MATURE READERS ONLY!


Tarot: Witch of the Black Rose #40: Usually, Tarot comes with a friendly "suggested for mature readers" label slapped on the cover just in case the you somehow missed the cover itself, but this issue claims to be "For Mature Readers Only," and considering that it opens up with a tarot card featuring Our Heroine naked with her legs in a V pointed to the ceiling followed by nine solid pages of her getting it doggystyle out on the back porch, that was probably a smart move on Jim Balent's part.

Seriously, that's what happens. Tarot and her boyfriend/developmentally subnormal partner in supernatural crimefighting Jon bang the day away while she ruminates on whether or not she should tell him she's been having sex with her friend the lingerie store owner werecat until she has an orgasm that is literally represented in lightning bolts coming off her body that knock everyone down, which... wow. I couldn't have made that up if I tried. And I assure you: I didn't. Regardless, despite the fact that this issue is called "The Lovers" and spends nine pages of captions on Tarot debating about her lovers, she doesn't actually resolve the problem with said lovers at all. Instead, she cries a little, Jon tells her that he loves her no matter who she has sex with, they go back to boning on the patio, and, in typical Broadsword Comics fashion, this is presented as a happy ending.

And the second half's even better, as said lace fetishist werecat reuinites with her vampire lover who, as it turns out, has spent the last two years dismantling a ring of internet snuff porn auteurs with a series of grisly murders recapped in a nine-page flashback that is both comically violent and thoroughly devoid of intentional humor.

But here's the thing: Said flashback sequence, which depicts Whatsername the Lesbian Vampire literally gouging a man's eyes out and leaving his intestines strewn across a dining room table includes lines like--and I'm quoting verbatim here--"I only left a smudge on the table. The rats will eat the rest and sh*t him out" and "I spent the last two years tracking down every name on that sick mother f**ker's list." Yeah--it's censored like that.

So, to review: In the mad world of Jim Balent, it's okay to show people having sex and other people having their intestines ripped out, but you can't actually say "fuck" or "shit." And that, my friends, is bat-sh*t f**king insane.
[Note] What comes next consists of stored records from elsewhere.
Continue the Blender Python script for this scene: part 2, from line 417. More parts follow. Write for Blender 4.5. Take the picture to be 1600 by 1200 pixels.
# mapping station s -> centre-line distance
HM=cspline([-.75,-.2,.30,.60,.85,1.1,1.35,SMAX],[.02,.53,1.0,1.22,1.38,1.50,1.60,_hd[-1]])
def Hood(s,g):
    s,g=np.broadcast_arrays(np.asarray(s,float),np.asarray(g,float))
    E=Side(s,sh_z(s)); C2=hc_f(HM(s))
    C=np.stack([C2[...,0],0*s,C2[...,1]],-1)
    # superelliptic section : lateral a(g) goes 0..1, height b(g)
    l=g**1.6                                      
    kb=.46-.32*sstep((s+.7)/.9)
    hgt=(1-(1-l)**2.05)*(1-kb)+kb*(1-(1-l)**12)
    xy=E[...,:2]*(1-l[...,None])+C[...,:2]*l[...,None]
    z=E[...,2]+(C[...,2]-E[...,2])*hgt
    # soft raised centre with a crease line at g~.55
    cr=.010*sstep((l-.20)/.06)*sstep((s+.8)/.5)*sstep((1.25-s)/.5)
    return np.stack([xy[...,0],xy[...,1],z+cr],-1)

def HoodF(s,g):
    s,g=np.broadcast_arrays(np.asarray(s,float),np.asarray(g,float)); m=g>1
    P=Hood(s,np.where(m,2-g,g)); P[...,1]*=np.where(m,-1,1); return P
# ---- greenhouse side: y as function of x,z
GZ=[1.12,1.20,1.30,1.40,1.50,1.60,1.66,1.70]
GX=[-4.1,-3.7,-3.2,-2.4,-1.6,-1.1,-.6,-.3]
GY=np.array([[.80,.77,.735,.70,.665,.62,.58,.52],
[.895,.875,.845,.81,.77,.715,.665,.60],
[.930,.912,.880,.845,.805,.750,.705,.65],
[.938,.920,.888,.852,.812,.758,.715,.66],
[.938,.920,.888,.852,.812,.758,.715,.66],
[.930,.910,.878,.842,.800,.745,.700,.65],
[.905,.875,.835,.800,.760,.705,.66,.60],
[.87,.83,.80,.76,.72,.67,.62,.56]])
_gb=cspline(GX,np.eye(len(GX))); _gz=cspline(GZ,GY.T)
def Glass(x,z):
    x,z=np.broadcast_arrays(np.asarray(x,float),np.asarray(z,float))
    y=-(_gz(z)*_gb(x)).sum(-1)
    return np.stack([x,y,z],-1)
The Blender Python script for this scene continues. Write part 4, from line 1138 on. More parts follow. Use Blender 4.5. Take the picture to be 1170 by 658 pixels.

Teen Titans #39: I have to admit, so far, the Substitute Titans--a name which didn't occur to me until I typed it that I now want to see hung on them immediately--are actually turning out to be a lot more enjoyable than I thought they'd be. I mentioned Power Boy and Little Barda above, but this features Zatara, whose origin makes a lot more sense than I expected it to; Bombshell, who I find appealing based on her design and brief personality alone, since there's barely a hint of background offered up; and Miss Martian, who I actually have pretty high hopes for regardless of which way she turns out, even though the last page reveal's been pretty obvious now for a few months. All in all, it's the best issue of the Teen Titans since the first one after the OYL jump, and it's a good step towards getting it back to where it was a couple years ago.


ISB BEST OF THE WEEK




Ultimates 2 #12: I'd never call The Ultimates Mark Millar's best work, not by a long shot. Not that it's his worst--that honor still belongs to the bottomlessly wretched Trouble--or even that it's bad at all. But to be quite honest, his Swamp Thing run's a lot smarter, his Superman Adventures stuff has a lot more heart to it, and even his minor jabs at social commentary were handled with more subtlety and nuance in The Authority.

But it is, however, the most flat-out entertaining comic book being published today. In essence, The Ultimates is Mark Millar doing Bill Mantlo: It's a big, stupid, over-the-top fight comic, and this is the biggest, stupidest, most ludicrously over-the-top issue of them all. And it's fantastic. Seriously, Captain America fighting super-terrorists with lightsabers? Iron Man blowing up vast portions of major cities with his ludicrous new armor? The Hulk beating the living hell out of someone smarter than him? That stuff is gold, and it has no illusions whatsoever about what it is.

It's an amazing contrast to a book like Civil War, which is essentially a big stupid fight comic with a half-baked morality play wedged in and an attemp to add shades of gray into a conflict that's clearly black and white, which completely fell apart halfway through. The Ultimates indulges in no shades of gray whatsoever, and thrives in its own dumbed-down punch-out that even has the exact same ending as Civil War #3, only done worlds better--by the same writer.

It might sound like I'm bashing the book unnceccessarily, but really: I think we can all come together and agree that The Ultimates isn't Citizen Kane good. But it is Die Hard good, true believer.

Wonderland #2: Considering that the first issue came out back in May, you'll forgive me if I run through the basics again here: Tommy Kovac and Sonny Liew are doing a sequel to Disney's Alice in Wonderland, featuring Mary Ann, the unseen housemaid for the White Rabbit that Alice kept getting mistaken for during her visit. It's a fun little story, and Liew's art--which was what drew me in originally since I liked his work so much on the vastly underrated My Faith In Frankie mini-series he did with Mike Carey--is absolutely fantastic, except for the relatively minor problem that it's computer colored and there are little black Xes left everywhere that's supposed to be solid black. Even so, the art's a beautiful combination of the spirit of the animation and a style closer to the illustrations from a children's book, and it suits Kovac's script beautifully. Especially in this issue, which features a danger I've been wanting to see since I was four and a turn for the sinister at the end. They shouldn't be that hard to find, but if you're a fan of Liew's style--or, for that matter, Alice in Wonderland--it's well worth it to track them both down.